Um livro do coração

Uma maturação do coração levou Joseph Ratzinger a conceber a ideia e depois a desenvolvê-la ao longo dos anos. Mas isto não significa de modo algum um esmorecimento da razão nesta pesquisa inexaurível que há quase dois milênios fascina e perturba.

É deveras um livro do coração o que agora é publicado por Bento XVI, que talvez por este motivo quis antepor o seu nome ao papal também na segunda parte da obra sobre Jesus de Nazaré, escrita durante o pontificado. Ou seja, trata-se de outro modo de indicar que o livro é o resultado de um longo caminho interior, como de resto o Papa declarou explicitamente na primeira parte.

Uma maturação do coração, portanto, levou Joseph Ratzinger a conceber a ideia e depois a desenvolvê-la ao longo dos anos. Mas isto não significa de modo algum um esmorecimento da razão nesta pesquisa inexaurível que há quase dois milênios fascina e perturba. Pesquisa que nos últimos séculos se revestiu de novas exigências. Estas certamente não são rejeitadas pelo Papa, mas adquiridas nos resultados essenciais e integradas num olhar mais amplo e compreensivo.

Em síntese, a exegese bíblica científica deve - escreve Bento XVI - "reconhecer-se de novo como disciplina teológica, sem renunciar ao seu carácter histórico". E também a segunda parte da obra, à qual o autor pretende acrescentar um "pequeno fascículo" sobre as narrações evangélicas da infância, é como a primeira um exemplo bem sucedido e feliz desta escolha, já reconhecida por estudiosos de prestígio indiscutível (Martin Hengel, Peter Stuhlmacher, Franz Mußner), apoiada por livros metodologicamente análogos (por exemplo, de Rudolf Schnackenburg, Klaus Berger, Marius Reiser) e agora acompanhada por um "irmão ecuménico", a obra do teólogo evangélico Joachim Ringleben.

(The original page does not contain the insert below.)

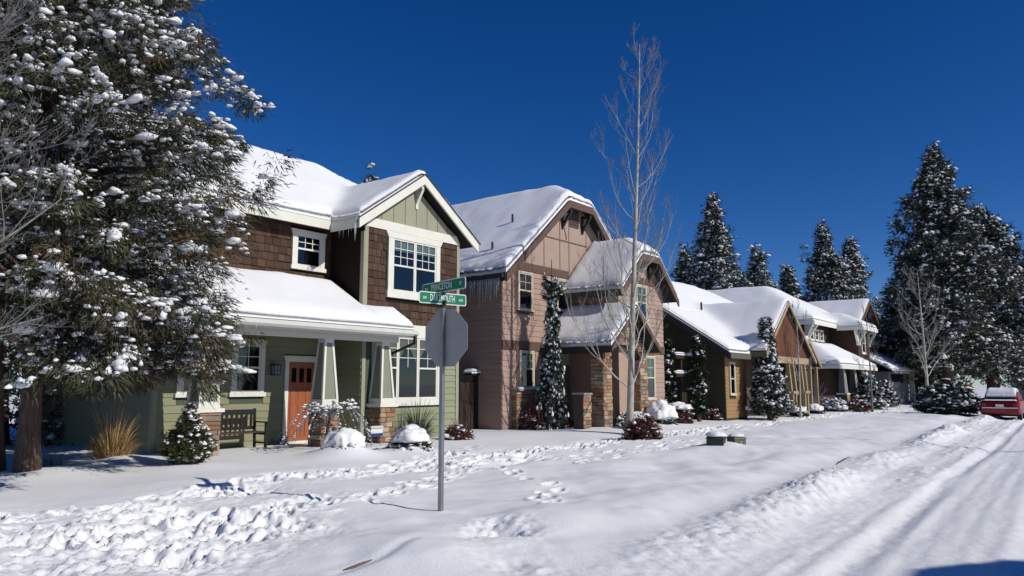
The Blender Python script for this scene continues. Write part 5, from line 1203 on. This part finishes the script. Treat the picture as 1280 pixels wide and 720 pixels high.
# ================================================================== CAR at the far right
def car():
    cx, y0 = 46.0, 4.45; hw = .87; zb = -.09
    RED = mat("red_car_paint", (.22, .007, .010), .38, .4, vary=.05); RED.node_tree.nodes["Principled BSDF"].inputs["Coat Weight"].default_value = .2
    TYRE = mat("tyre_rubber", (.02, .02, .02), .9, .1); TAIL = mat("tail_light_red", (.25, .006, .006), .25, .5); CG = mat("car_glass", (.012, .014, .018), .08, .5)
    E = thing("parked_car", (cx+2.2, y0, -.1), "red sedan parked at the right edge with a thick cap of snow on its roof", "car")
    X = lambda t: cx+t
    prof = [(0.06, .30), (0.0, .42), (.02, .62), (.10, .88), (.16, .95), (.95, .985), (3.2, .97), (4.2, .84), (4.42, .62), (4.42, .30)]
    def loft(prof_in, ins, name, m, par):
        rows = []
        for w, dz in ins: rows.append((w, dz))
        v = []; n = len(prof_in)
        for w, sc in rows:
            for x, z in prof_in: v.append((X(2.2+(x-2.2)*sc), y0+w, zb+z if sc == 1 else zb+.62+(z-.62)*sc))
        f = []
        for r in range(len(rows)-1):
            for k in range(n): f.append((r*n+k, r*n+(k+1) % n, (r+1)*n+(k+1) % n, (r+1)*n+k))
        f.append(tuple(range(n))[::-1]); f.append(tuple((len(rows)-1)*n+k for k in range(n)))
        return MB().add(v, f).obj(name, m, par)
    body = loft(prof, [(-hw, .93), (-hw+.06, .985), (-hw+.14, 1), (hw-.14, 1), (hw-.06, .985), (hw, .93)], "body", RED, E)
    cabp = [(.75, .97), (1.35, 1.40), (2.0, 1.46), (2.75, 1.40), (3.45, .97)]
    v = []
    for k, w in ((0, -hw+.10), (1, -hw+.20), (2, hw-.20), (3, hw-.10)):
        for x, z in cabp: v.append((X(x), y0+(w if z < 1 else w*.90), zb+z))
    n = len(cabp); f = [tuple(range(n)), tuple(range(4*n-1, 3*n-1, -1))]
    for r in range(3):
        for k in range(n-1): f.append((r*n+k, (r+1)*n+k, (r+1)*n+k+1, r*n+k+1))
    MB().add(v, f).obj("cabin", RED, E)
    BX("rear_window", CG, E, 0, 0, 0, 0, 0, 0) if False else MB().add([(X(.80), y0-.62, zb+1.02), (X(.80), y0+.62, zb+1.02), (X(1.28), y0+.55, zb+1.375), (X(1.28), y0-.55, zb+1.375), (X(.86), y0-.62, zb+1.02), (X(.86), y0+.62, zb+1.02), (X(1.34), y0+.55, zb+1.375), (X(1.34), y0-.55, zb+1.375)], [(0,1,2,3)[::-1], (4,5,6,7), (0,1,5,4), (1,2,6,5), (2,3,7,6), (3,0,4,7)]).obj("rear_window", CG, E)
    for s in (-1, 1):
        ys = y0+s*(hw-.115); MB().add([(X(1.15), ys, zb+1.04), (X(3.2), ys, zb+1.04), (X(2.7), ys-s*.055, zb+1.35), (X(1.45), ys-s*.055, zb+1.35), (X(1.15), ys-s*.05, zb+1.04), (X(3.2), ys-s*.05, zb+1.04), (X(2.7), ys-s*.1, zb+1.35), (X(1.45), ys-s*.1, zb+1.35)], [(0,1,2,3), (4,5,6,7), (0,1,5,4), (1,2,6,5), (2,3,7,6), (3,0,4,7)]).obj("side_window", CG, E)
        BX("tail_light", TAIL, E, X(.0), X(.12), y0+s*(hw-.08)-.20*(s > 0), y0+s*(hw-.08)+.20*(s < 0), zb+.68, zb+.84)
        MB().frustum((X(2.95), X(3.1), y0+s*hw, y0+s*(hw+.16)) if s > 0 else (X(2.95), X(3.1), y0+s*(hw+.16), y0+s*hw), zb+.95, (X(2.97), X(3.08), y0+s*hw, y0+s*(hw+.15)) if s > 0 else (X(2.97), X(3.08), y0+s*(hw+.15), y0+s*hw), zb+1.08).obj("wing_mirror", RED, E)
        for xx in (.85, 3.5):
            t = MB().tube([(X(xx), y0+s*(hw-.20), zb+.30), (X(xx), y0+s*(hw-.01), zb+.30)], .31, 18).obj("tyre", TYRE, E)
            MB().tube([(X(xx), y0+s*(hw-.03), zb+.30), (X(xx), y0+s*(hw+.0), zb+.30)], .19, 14).obj("rim", STEEL, t)
    BX("bumper", RED, E, X(-.06), X(.10), y0-hw+.06, y0+hw-.06, zb+.36, zb+.60)
    BX("bumper_snow", SNOW, E, X(-.075), X(.02), y0-hw+.10, y0+hw-.10, zb+.60, zb+.64)  # strip of snow lying along the rear bumper
    BX("underbody", TYRE, E, X(.1), X(4.2), y0-hw+.1, y0+hw-.1, zb+.2, zb+.34)
    BX("number_plate", SIGNW, E, X(-.022), X(.03), y0-.17, y0+.17, zb+.66, zb+.80)
    def pad(name, x0, x1, w, z, t):
        return roof(E, [(X(x0), X(x1), y0-w, y0+w, z)], t=t, step=.06, deck=.003, rnd=.16, name=name, mats=RED, rag=.03)
    pad("roof_panel", 1.0, 2.8, .66, lambda x, y: zb+np.interp(x-cx, [1.0, 1.35, 2.0, 2.8], [1.16, 1.41, 1.468, 1.405]), .17)
    pad("boot_lid", .14, .78, .70, lambda x, y: zb+.975+0*x, .05)
    pad("bonnet", 3.3, 4.2, .70, lambda x, y: zb+np.interp(x-cx, [3.3, 4.2], [.985, .86]), .12)
car()

# far white house behind the car, neighbours over the road (their shade falls on the street)
def far_house():
    E = thing("white_house", (88, 4, .1), "small white house half hidden behind the red car and pine branches", "house", "houses along the street")
    MB().box(95, 104, 3.2, 8.0, 0, 3.4).obj("wall", WHITE, E)
    MB().prism_x([(3.2, 3.4), (8.0, 3.4), (5.6, 5.2)], 95, 96).obj("gable_wall", WHITE, E)
    roof(E, [(94.5, 104.5, 2.8, 8.4, lambda x, y: 5.35-.75*np.abs(y-5.6))], t=.25, step=.3, rnd=.35, seed=70)
    for y in (4.2, 6.4): BX("window", DARK, E, 94.96, 95.0, y, y+.8, 1.2, 2.3)
far_house()
def opposite_house():
    E = thing("opposite_house", (18, -12, .1), "house across the street outside the picture whose eaves shade the road", "house", "houses along the street")
    MB().box(4.8, 15.8, -18.5, -8.4, 0, 3.5).obj("wall", GREYW, E)
    roof(E, [(4.3, 16.3, -19, -7.75, lambda x, y: 6.2-.5*np.abs(x-10.3))], t=.22, step=.35, rnd=.3, seed=71)
    MB().prism_y([(4.8, 3.5), (15.8, 3.5), (10.3, 6.0)], -9.0, -8.4).obj("gable_wall", GREYW, E)
    for x in (6.2, 9.7, 13): BX("window", DARK, E, x, x+1.2, -8.4, -8.35, 1.2, 2.6)
opposite_house()
bare_tree("bare_tree", (27, -6.8), 9.5, .13, "bare tree over the road whose thin shadow crosses the street snow", 15, limbs=13, z_first=.25, reach=.32, up=1.0, twigs=4, sub=4, m=TWIG, fork=2, group="bare trees along the street")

Emblemática nesta escolha é de novo a atenção ao contexto judaico da época, ao futuro da relação com o judaísmo, à obra do evangelista João e à exegese patrística, que ao longo do século XX voltou a despertar a atenção dos estudiosos. Percursos que já suscitaram interesse e apreço em diversos ambientes, não só de especialistas. Neste sentido, são significativas sobretudo as vozes influentes provenientes do mundo judaico.

"Queremos ver Jesus" dizem alguns gregos em Filipos num trecho do evangelho de João, que o Papa comentou muitas vezes e sobre o qual volta agora, comparando-o com o do macedônio que apareceu em sonhos a Paulo e o suplica que passe pela Europa. É o mesmo desejo de Bento XVI, com a certeza de que o seu olhar de fé é, com base na razão, precisamente o que permite "chegar também à certeza da figura deveras histórica de Jesus". O qual abençoa, como no dia da sua ascensão, quem o quer ver. Para abrir o mundo a Deus.